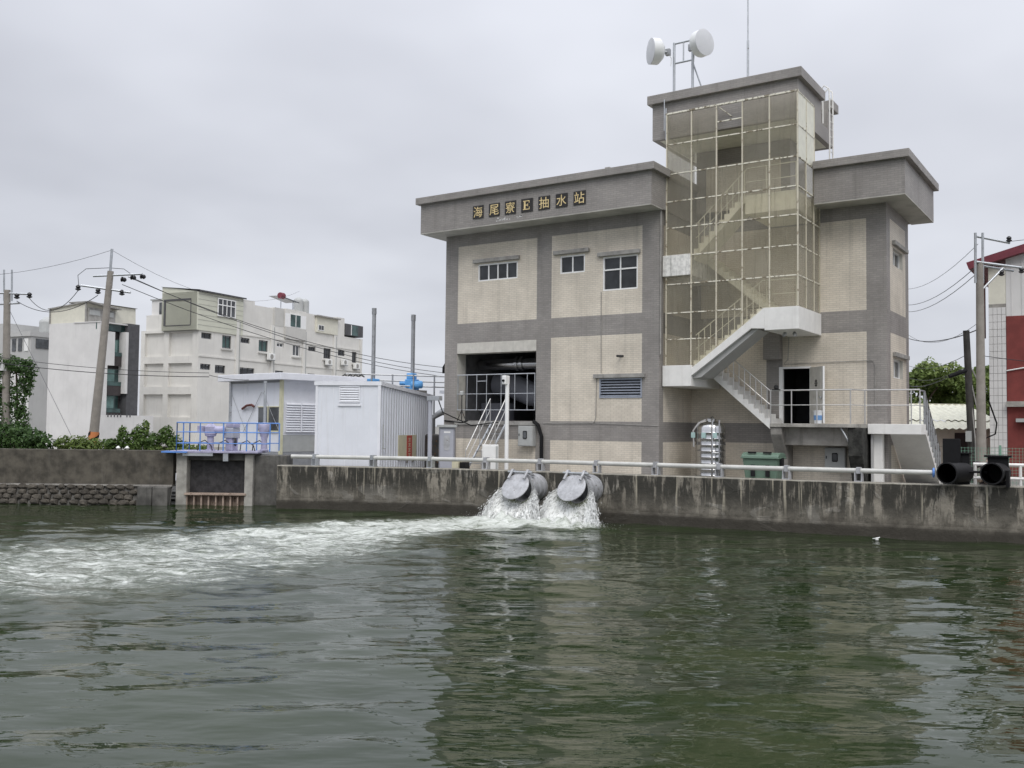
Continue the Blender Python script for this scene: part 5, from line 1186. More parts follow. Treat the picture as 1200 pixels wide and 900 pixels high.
for s0 in (0, math.pi):                                                 # painted helical stripes
    q = MB(); n = 18
    for k in range(n):
        pts = []
        for (kk, off) in ((k, 0), (k+1, 0), (k+1, .018), (k, .018)):
            an = s0+2*math.pi*kk/n*.8; c = B_.lerp(T_, .022+.078*kk/n+off); pts.append((c.x+.236*math.cos(an), c.y+.236*math.sin(an), c.z))
        q.face(pts)
    q.build('warning_stripe', 'black_plastic', u2)
u1 = upole('utility_pole', (-21.95, -6.85, 1.6), (-21.85, -7.1, 9.75), .20, .15, 'upright concrete utility pole overgrown with ivy at the far left')
for dx in (-.12, .22): MB().tube([(-21.85+dx, -7.1+dx*.6, 9.2), (-21.85+dx, -7.15+dx*.6, 10.75)], .045, 8).build('pole_extension', 'galvanised', u1)
MB().tube([(-22.9, -7.8, 9.62), (-20.95, -6.55, 9.55)], .055, 6).build('crossarm', 'galvanised', u1); MB().tube([(-22.6, -7.6, 9.0), (-21.3, -6.75, 9.1)], .05, 6).build('crossarm', 'galvanised', u1)
for p in ((-20.9, -6.5, 9.35), (-22.2, -7.4, 9.3), (-21.4, -6.85, 9.3)): insul(u1, p, (0, 0, 1), .12)
MB().box(-22.05, -21.75, -7.25, -7.05, 5.75, 6.15).build('pole_box', 'white_misc', u1)
MB().lathe([(.205, .55), (.21, .9)], (-21.95, -6.85, 1.6), seg=14, caps=False).build('warning_band', 'orange_stripe', u1)
g1 = 'overhead wires on the left'
wire('power_line', (-13.3, -6.25, 9.85), (-8.88, 14.83, 6.7), .9, 'power line running from the leaning pole, topmost of three', .016, group=g1)
wire('power_line', (-13.0, -6.1, 9.75), (-8.88, 14.9, 6.35), .9, 'power line running from the leaning pole, middle of three', .016, group=g1)
wire('power_line', (-13.5, -6.4, 9.5), (-8.89, 14.86, 6.1), .8, 'power line running from the leaning pole, lowest of three', .016, group=g1)
wire('power_line', (-15.15, -7.5, 9.2), (-20.9, -6.5, 9.35), .75, 'sagging power line between the two left poles, upper one', .016, group=g1)
wire('power_line', (-14.4, -7.0, 9.0), (-21.4, -6.85, 9.2), .65, 'sagging power line between the two left poles, lower one', .016, group=g1)
wire('ground_wire', (-13.87, -6.73, 11.05), (-26.0, -9.5, 10.5), .5, 'thin wire from the top of the leaning pole to the left', .009, 'wire_grey', g1)
wire('ground_wire', (-13.87, -6.73, 11.05), (-35.0, 25.0, 14.6), 1.5, 'thin wire from the top of the leaning pole over the flats', .009, 'wire_grey', g1)
wire('telephone_wire', (-24.0, -8.5, 6.75), (-11.1, -3.4, 5.60), .25, 'low telephone wire across the white building, upper one', .013, group=g1)
wire('telephone_wire', (-24.0, -8.5, 6.45), (-11.1, -3.4, 5.42), .25, 'low telephone wire across the white building, lower one', .018, group=g1)
wire('telephone_wire', (-11.1, -3.4, 5.50), (-6.8, -2.9, 5.4), .2, 'short telephone wire ending at the white cabin', .013, group=g1)
wire('guy_wire', (-21.8, -7.0, 8.8), (-17.2, -6.0, 2.0), .0, 'slanting guy wire in front of the white building', .011, 'wire_grey', g1)

# ---------------- vegetation on the left bank
m = MB(LF); m.prism([(-32, 1.2), (-.4, 1.2), (-.4, 2.0), (-32, 2.0)], -5.0, -.42); structure(m.build('grass_bank', 'soil'))
def bush(c, clumps, n, leaf, mat, label, seed, stems=4, hgt=.6, cat='bush'):
    t = thing('bush', label, cat, c, 'bushes behind the left wall'); foliage([(c[0]+a, c[1]+b, c[2]+d, r, r, r*h) for (a, b, d, r, h) in clumps], n, leaf, 'foliage', mat, t, seed)
    g = random.Random(seed)
    for k in range(stems): a = clumps[k % len(clumps)]; MB().tube([(c[0]+g.uniform(-.1, .1), c[1]+g.uniform(-.1, .1), c[2]-.1), (c[0]+a[0]*.5, c[1]+a[1]*.5, c[2]+a[2]*.6), (c[0]+a[0], c[1]+a[1], c[2]+a[2])], [.03, .02, .008], 5).build('stem', 'bark', t)
bush((-15.9, -9.5, 2.0), [(-.9, -.6, .35, .6, .8), (-.3, -.2, .75, .65, .8), (.45, .25, .55, .6, .8), (.9, .6, .3, .45, .8), (-1.5, -1.0, .4, .6, .9), (0, 0, .3, .7, .7)], 4200, .105, 'leaf_dark', 'dark leafy bush beneath the ivy pole at the far left', 31)
bush((-17.9, -10.8, 2.0), [(0, 0, .5, .7, .9), (-.8, -.5, .4, .6, .8), (.7, .4, .3, .5, .8)], 2200, .105, 'leaf_mid', 'dark leafy bush cut by the left edge', 32)
bush((-13.9, -8.0, 2.0), [(0, 0, .3, .45, .8), (.5, .3, .25, .4, .8), (-.6, -.35, .3, .4, .8), (1.0, .6, .2, .3, .8)], 1900, .09, 'leaf_light', 'low mid green bush left of the striped pole foot', 33)
bush((-12.45, -7.05, 2.0), [(-.3, -.15, .3, .35, .9), (.2, .15, .5, .35, 1.2), (.1, .1, .85, .18, 1.6), (.6, .4, .25, .35, .8)], 1500, .09, 'leaf_mid', 'spiky green bush right of the striped pole foot', 34)
bush((-11.2, -6.2, 2.0), [(-.5, -.35, .7, .35, 1.3), (-.1, 0, .45, .45, .9), (.45, .3, .75, .32, 1.2), (.8, .5, .35, .35, .9), (-.3, -.2, 1.1, .15, 2.0)], 2400, .095, 'leaf_mid', 'taller bush with upright shoots left of the sluice', 35)
bush((-10.3, -5.5, 2.0), [(0, 0, .15, .6, .45), (.7, .5, .12, .5, .4), (-.9, -.6, .12, .5, .4)], 1900, .08, 'leaf_light', 'low yellow green ground plants beside the sluice platform', 36, cat='plant')
iv = thing('ivy', 'ivy hanging around the far left utility pole', 'ivy', (-21.9, -6.9, 1.6))
foliage([(-21.9, -6.6, 6.1, .8, .8, .45), (-21.25, -6.3, 5.75, .45, .45, .65), (-21.2, -6.25, 5.1, .25, .25, .6), (-21.5, -6.5, 4.4, .4, .4, 1.1), (-22.5, -7.0, 5.4, .7, .7, 1.2), (-22.4, -7.0, 3.6, .7, .7, 1.4), (-21.35, -6.4, 3.2, .35, .35, 1.0)], 7000, .10, 'foliage', 'leaf_dark', iv, 41)
MB().tube([(-21.7, -6.6, 1.5), (-21.6, -6.5, 3.5), (-21.7, -6.6, 6.0)], .05, 6).build('stem', 'bark', iv)
for i, (x, y, lab) in enumerate(((-12.05, -7.35, 'white lump lying among the bushes, left one'), (-11.7, -7.15, 'white lump lying among the bushes, right one'))):
    t = thing('white_bag', lab, 'bag', (x, y, 2.1), 'white bags among the bushes'); MB().lathe([(.03, 0), (.08, .03), (.10, .08), (.05, .13), (.02, .16)], (x, y, 2.1), (.1, .05, 1), 9).build('bag_body', 'white_misc', t, smooth=True)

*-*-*

* [EXERCISE GOAL] Repeat the material above word for word, please, apart from its images.

* [ANSWER TO THE EXERCISE]
Continue the Blender Python script for this scene: part 5, from line 1186. More parts follow. Treat the picture as 1200 pixels wide and 900 pixels high.
for s0 in (0, math.pi):                                                 # painted helical stripes
    q = MB(); n = 18
    for k in range(n):
        pts = []
        for (kk, off) in ((k, 0), (k+1, 0), (k+1, .018), (k, .018)):
            an = s0+2*math.pi*kk/n*.8; c = B_.lerp(T_, .022+.078*kk/n+off); pts.append((c.x+.236*math.cos(an), c.y+.236*math.sin(an), c.z))
        q.face(pts)
    q.build('warning_stripe', 'black_plastic', u2)
u1 = upole('utility_pole', (-21.95, -6.85, 1.6), (-21.85, -7.1, 9.75), .20, .15, 'upright concrete utility pole overgrown with ivy at the far left')
for dx in (-.12, .22): MB().tube([(-21.85+dx, -7.1+dx*.6, 9.2), (-21.85+dx, -7.15+dx*.6, 10.75)], .045, 8).build('pole_extension', 'galvanised', u1)
MB().tube([(-22.9, -7.8, 9.62), (-20.95, -6.55, 9.55)], .055, 6).build('crossarm', 'galvanised', u1); MB().tube([(-22.6, -7.6, 9.0), (-21.3, -6.75, 9.1)], .05, 6).build('crossarm', 'galvanised', u1)
for p in ((-20.9, -6.5, 9.35), (-22.2, -7.4, 9.3), (-21.4, -6.85, 9.3)): insul(u1, p, (0, 0, 1), .12)
MB().box(-22.05, -21.75, -7.25, -7.05, 5.75, 6.15).build('pole_box', 'white_misc', u1)
MB().lathe([(.205, .55), (.21, .9)], (-21.95, -6.85, 1.6), seg=14, caps=False).build('warning_band', 'orange_stripe', u1)
g1 = 'overhead wires on the left'
wire('power_line', (-13.3, -6.25, 9.85), (-8.88, 14.83, 6.7), .9, 'power line running from the leaning pole, topmost of three', .016, group=g1)
wire('power_line', (-13.0, -6.1, 9.75), (-8.88, 14.9, 6.35), .9, 'power line running from the leaning pole, middle of three', .016, group=g1)
wire('power_line', (-13.5, -6.4, 9.5), (-8.89, 14.86, 6.1), .8, 'power line running from the leaning pole, lowest of three', .016, group=g1)
wire('power_line', (-15.15, -7.5, 9.2), (-20.9, -6.5, 9.35), .75, 'sagging power line between the two left poles, upper one', .016, group=g1)
wire('power_line', (-14.4, -7.0, 9.0), (-21.4, -6.85, 9.2), .65, 'sagging power line between the two left poles, lower one', .016, group=g1)
wire('ground_wire', (-13.87, -6.73, 11.05), (-26.0, -9.5, 10.5), .5, 'thin wire from the top of the leaning pole to the left', .009, 'wire_grey', g1)
wire('ground_wire', (-13.87, -6.73, 11.05), (-35.0, 25.0, 14.6), 1.5, 'thin wire from the top of the leaning pole over the flats', .009, 'wire_grey', g1)
wire('telephone_wire', (-24.0, -8.5, 6.75), (-11.1, -3.4, 5.60), .25, 'low telephone wire across the white building, upper one', .013, group=g1)
wire('telephone_wire', (-24.0, -8.5, 6.45), (-11.1, -3.4, 5.42), .25, 'low telephone wire across the white building, lower one', .018, group=g1)
wire('telephone_wire', (-11.1, -3.4, 5.50), (-6.8, -2.9, 5.4), .2, 'short telephone wire ending at the white cabin', .013, group=g1)
wire('guy_wire', (-21.8, -7.0, 8.8), (-17.2, -6.0, 2.0), .0, 'slanting guy wire in front of the white building', .011, 'wire_grey', g1)

# ---------------- vegetation on the left bank
m = MB(LF); m.prism([(-32, 1.2), (-.4, 1.2), (-.4, 2.0), (-32, 2.0)], -5.0, -.42); structure(m.build('grass_bank', 'soil'))
def bush(c, clumps, n, leaf, mat, label, seed, stems=4, hgt=.6, cat='bush'):
    t = thing('bush', label, cat, c, 'bushes behind the left wall'); foliage([(c[0]+a, c[1]+b, c[2]+d, r, r, r*h) for (a, b, d, r, h) in clumps], n, leaf, 'foliage', mat, t, seed)
    g = random.Random(seed)
    for k in range(stems): a = clumps[k % len(clumps)]; MB().tube([(c[0]+g.uniform(-.1, .1), c[1]+g.uniform(-.1, .1), c[2]-.1), (c[0]+a[0]*.5, c[1]+a[1]*.5, c[2]+a[2]*.6), (c[0]+a[0], c[1]+a[1], c[2]+a[2])], [.03, .02, .008], 5).build('stem', 'bark', t)
bush((-15.9, -9.5, 2.0), [(-.9, -.6, .35, .6, .8), (-.3, -.2, .75, .65, .8), (.45, .25, .55, .6, .8), (.9, .6, .3, .45, .8), (-1.5, -1.0, .4, .6, .9), (0, 0, .3, .7, .7)], 4200, .105, 'leaf_dark', 'dark leafy bush beneath the ivy pole at the far left', 31)
bush((-17.9, -10.8, 2.0), [(0, 0, .5, .7, .9), (-.8, -.5, .4, .6, .8), (.7, .4, .3, .5, .8)], 2200, .105, 'leaf_mid', 'dark leafy bush cut by the left edge', 32)
bush((-13.9, -8.0, 2.0), [(0, 0, .3, .45, .8), (.5, .3, .25, .4, .8), (-.6, -.35, .3, .4, .8), (1.0, .6, .2, .3, .8)], 1900, .09, 'leaf_light', 'low mid green bush left of the striped pole foot', 33)
bush((-12.45, -7.05, 2.0), [(-.3, -.15, .3, .35, .9), (.2, .15, .5, .35, 1.2), (.1, .1, .85, .18, 1.6), (.6, .4, .25, .35, .8)], 1500, .09, 'leaf_mid', 'spiky green bush right of the striped pole foot', 34)
bush((-11.2, -6.2, 2.0), [(-.5, -.35, .7, .35, 1.3), (-.1, 0, .45, .45, .9), (.45, .3, .75, .32, 1.2), (.8, .5, .35, .35, .9), (-.3, -.2, 1.1, .15, 2.0)], 2400, .095, 'leaf_mid', 'taller bush with upright shoots left of the sluice', 35)
bush((-10.3, -5.5, 2.0), [(0, 0, .15, .6, .45), (.7, .5, .12, .5, .4), (-.9, -.6, .12, .5, .4)], 1900, .08, 'leaf_light', 'low yellow green ground plants beside the sluice platform', 36, cat='plant')
iv = thing('ivy', 'ivy hanging around the far left utility pole', 'ivy', (-21.9, -6.9, 1.6))
foliage([(-21.9, -6.6, 6.1, .8, .8, .45), (-21.25, -6.3, 5.75, .45, .45, .65), (-21.2, -6.25, 5.1, .25, .25, .6), (-21.5, -6.5, 4.4, .4, .4, 1.1), (-22.5, -7.0, 5.4, .7, .7, 1.2), (-22.4, -7.0, 3.6, .7, .7, 1.4), (-21.35, -6.4, 3.2, .35, .35, 1.0)], 7000, .10, 'foliage', 'leaf_dark', iv, 41)
MB().tube([(-21.7, -6.6, 1.5), (-21.6, -6.5, 3.5), (-21.7, -6.6, 6.0)], .05, 6).build('stem', 'bark', iv)
for i, (x, y, lab) in enumerate(((-12.05, -7.35, 'white lump lying among the bushes, left one'), (-11.7, -7.15, 'white lump lying among the bushes, right one'))):
    t = thing('white_bag', lab, 'bag', (x, y, 2.1), 'white bags among the bushes'); MB().lathe([(.03, 0), (.08, .03), (.10, .08), (.05, .13), (.02, .16)], (x, y, 2.1), (.1, .05, 1), 9).build('bag_body', 'white_misc', t, smooth=True)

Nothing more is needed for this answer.